ALEX.: They're putting a lot of money into that area. I've got some figures in my research on how much the state's spending over in the county and what I don't have is some of the figures I'd like to get out of these small lumber mills and I don't know how accurate the books are and whether they consider that information confidential or not. I hadn't looked at Cass in that respect. I kind of hated it when the train station burned. Somebody had to have set that fire as well as the shops up there, you know.

BEARD: And of course, I'm so disturbed when I see these all the nice little post office buildings going and being replaced by those red, white, and blue trailers.

ALEX.: Yes, isn't that something.

BEARD: We had a nice little post office up there by the store. The original post office. And now it's just sitting there and the post office is over on the other side of the river in a trailer. It just took away from the atmosphere. The post office was an atmosphere. It had old tiffany glass over the door and just a lot of nice things.

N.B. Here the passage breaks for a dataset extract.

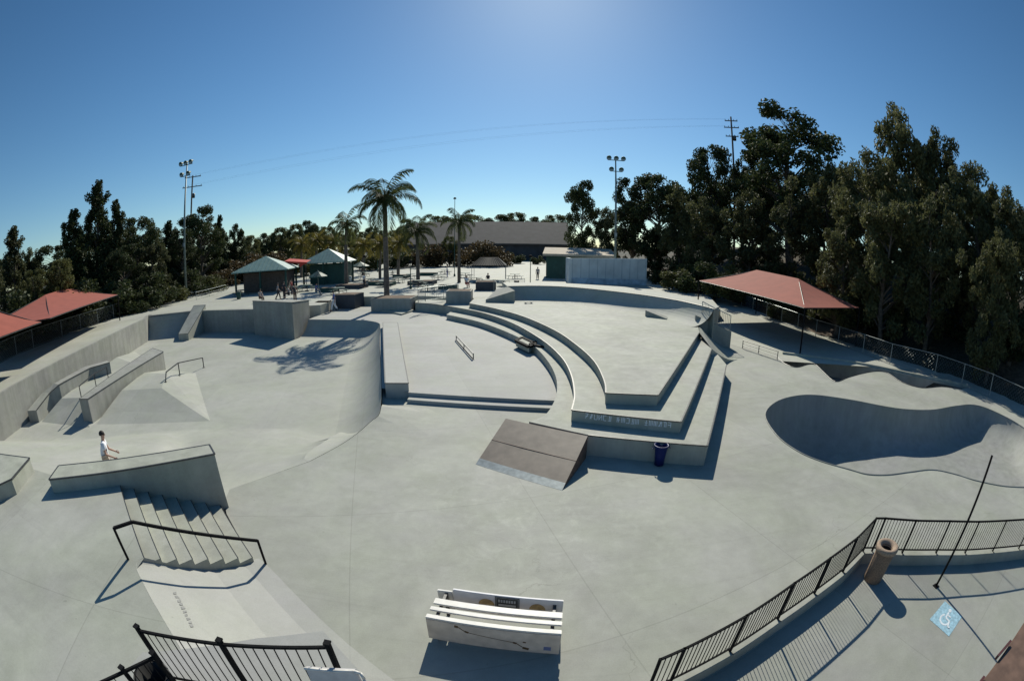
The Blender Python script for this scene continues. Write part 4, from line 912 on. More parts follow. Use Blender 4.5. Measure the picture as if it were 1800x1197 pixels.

ALEX.: Well, I'm like you. I hate to see those things go. I lead the effort as much as anybody to keep Old Main on the Marshall University campus, and I was one of those very active in collecting signatures for the petition when it became evident that Cass was going to be sold and the railroad needed to be preserved. I worked in that effort with the legislature to get the state to take it over to preserve it. I hope it doesn't go the way you say it is going to go, but I can see they're spending a tremendous amount of money there, and I guess for the most part for what I can get over at other sections of the state and adjoining counties that a fairly young group of people operating a railroad some of the residents. I remember when I first took the trip up to the top of the mountain. I believe Blackhurst was the narrator. And he did such an outstanding job as you know.